Des élections sur fond de crises sociale et économique

Le BJP et son chef de file trouvent une large partie de leur électorat dans une classe moyenne qui a pris de l’ampleur avec l’ouverture économique indienne des années 90. Avec l’impact de la crise économique et de l’inflation sur la croissance économique, cet électorat s’est déporté vers la droite libérale et nationaliste qui tient un discours populiste sécuritaire tout en stigmatisant les pauvres et les mu­sul­man·e·s. Les milieux patronaux sont aussi séduits par le discours néolibéral tenu par Modi et son parti autant que par les facilités économiques et fiscales qu’ils leur promettent. Durant son mandat de gouverneur, Modi a privilégié un fort développement des infrastructures permettant d’attirer les capitaux et les grandes entreprises.

Deux facettes donc chez Modi  : l’attrait économique et la violence contre les minorités. Ce constat donne un avant-goût du visage de l’Inde ces prochaines cinq années si le BJP remporte les élections. Il y a fort à parier que les violences faites aux femmes, les centaines de milliers de suicides de paysan·n·e·s désespérés de pouvoir sortir un jour de la spirale de la dette, l’expulsion de millions d’habitant·e·s des bidonvilles au profit de grands groupes immobiliers dans les centres urbains ou le sort des Dalits et des Indigènes ne figureront pas en tête de liste du programme du parti.
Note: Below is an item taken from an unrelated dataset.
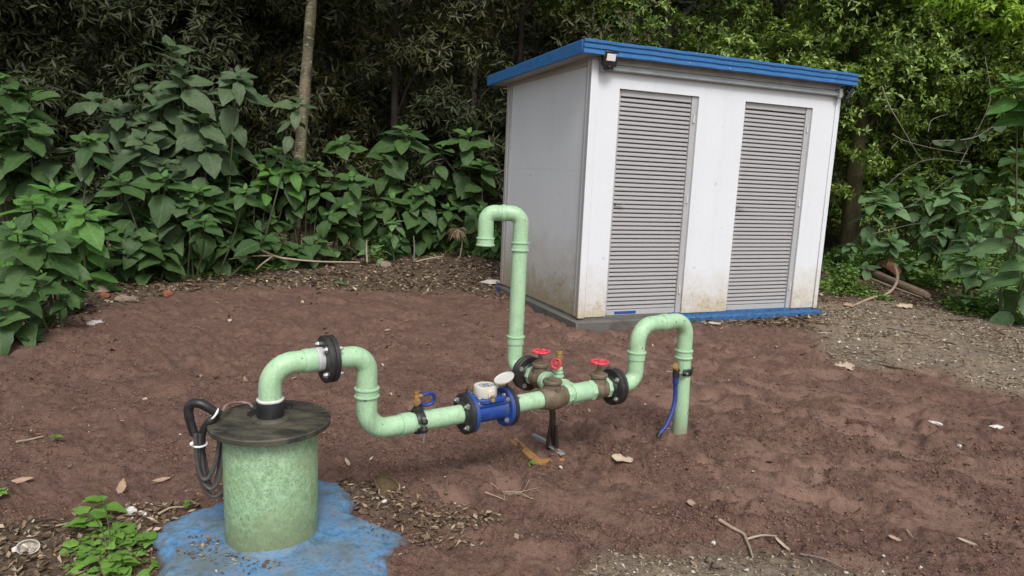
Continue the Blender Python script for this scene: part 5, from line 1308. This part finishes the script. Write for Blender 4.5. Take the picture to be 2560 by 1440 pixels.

Pourtant certaines possibilités existent  : sur les 543 sièges de la Lok Sabha, des quotas sont prévus pour des représentant·e·s Dalits et Indigènes (18 %) et pour les femmes (33 %), mais les principaux partis ont choisi d’un commun accord de ne pas s’y tenir cette année.

Alors quelles alternatives pour les élec­teurs·trices indiens  ?

Traditionnellement le Congrès est un parti centriste modéré qui prétend défendre les intérêts de la population, des pauvres comme des minorités. Mais depuis des années qu’il est au pouvoir, les changements se font encore attendre et de plus en plus le discours du parti s’axe autour d’une militarisation pour combattre les factions rebelles Maoïstes. Restent deux alternatives (Aam Admi Party, le parti anti-corruption, et le troisième front de gauche composé du Parti communiste d’Inde et de quelques alliés) pour tenter d’obtenir une répartition du Parlement qui ne laissera pas toute la place au BJP.